Jaime Antonio Gumercindo Gonzalez Colson was born in Tubagua, Puerto Plata in 1901. This artist was educated since childhood in Santo Domingo. He went to improve his painting in Paris, after doing his basic studies at the School of Art: “La Lonja, in Barcelona-Spain” He also studied at the Academy of Fine Arts in Madrid-Spain.
Jaime Colson moved in 1918 to Spain where he studied art in Madrid and Barcelona. He lived in Paris from 1924 to 1934, where he was greatly influenced by Cubists. Primarily a figurative artist, Colson experimented with several different artistic styles, including Cubism, Surrealism, and Neoclassicism.
He went to Mexico to work as a teacher. Then he returned to Barcelona. He later went to Santo Domingo, where he was a professor of Fine Arts -and a very good one.
Colson had beautiful styles: cubist, such as; Still life, nudes, mythology works, etc. and it made him well known internationally. In Mallorca-Spain, he painted frescoes in an oratory. It is a large work of great artistic value. In his contributions to Dominican art Jaime Colson left a discipleship that is now part of the best of national art. He is considered one of the great painters of 20th-century Latin America.
Among the best discliples of Colson: Amable Sterling, Alberto Ulloa, José Rincón Mora, José Ramírez Conde, Norberto Santana, Juan Medina and Roberto Flores. “The art of drawing” is an article where he summarizes the principles of that technique and states the following:
“Until recently, drawing – ordinarily regarded in a very superficial way – was almost always considered only as an effective means to achieve, without risks, a certain purpose, whether pictorial, sculptural or architectural. Well, very rarely the value or quality of the things that have or can reach the category of the definitive was attributed; we mean something whose beginning and end is within its own orbit ”.
In Madrid, Spain, Colson exhibits in the Autumn Salon in 1923, being praised by the art critic of that time. Meet Toyo Yutaka Kurimoto, a leading Japanese painter, draftsman and potter and married her. He graduated from that school in Madrid, Spain, in painting, sculpture and engraving. There he participated in collective exhibitions.
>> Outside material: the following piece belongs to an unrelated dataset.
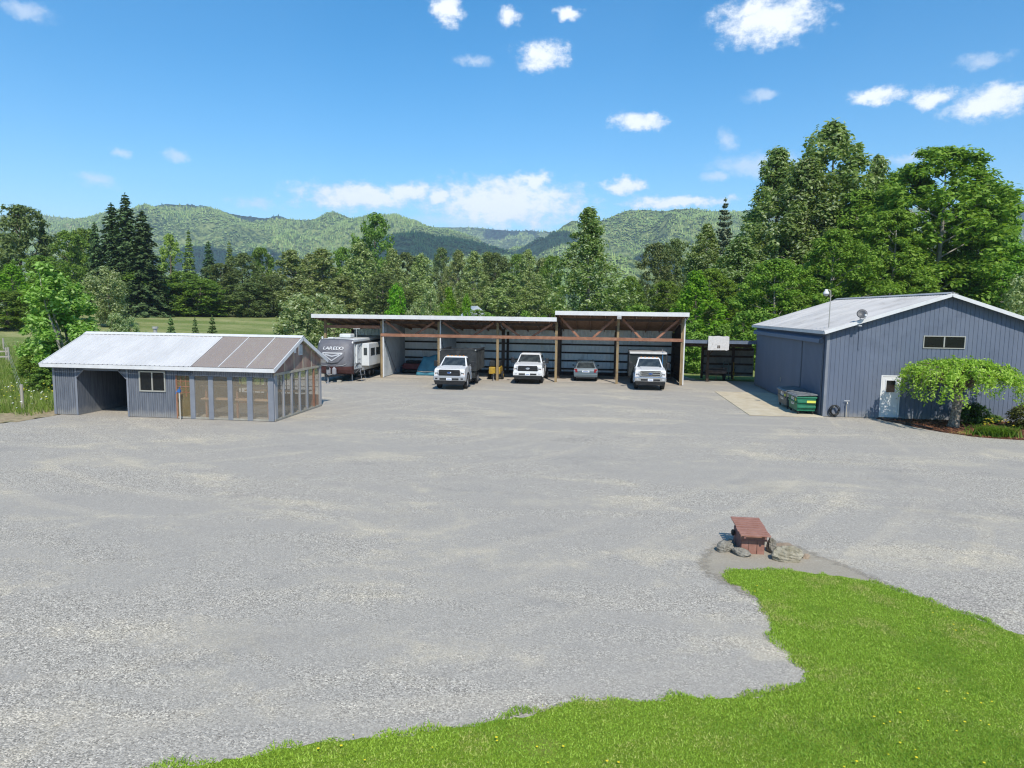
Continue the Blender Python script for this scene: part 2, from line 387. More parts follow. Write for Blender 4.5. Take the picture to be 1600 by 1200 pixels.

In Paris, France lived a countryman named Rafael Díaz Niese and invited Jaime Colson to move to that country, he does so and there he met another Dominican Tomás Hernández Franco and thanks to this he met Cubism in 1924. In 1925 he made his self-portrait. In Paris he met Pablo Picasso, Juan Gris, Braque and others. He died in Santo Domingo in 1975. Today Jaime Colson paintings can be found in very exclusive galleries, including Bellapart in Santo Domingo, which has the most significant pieces in their collection.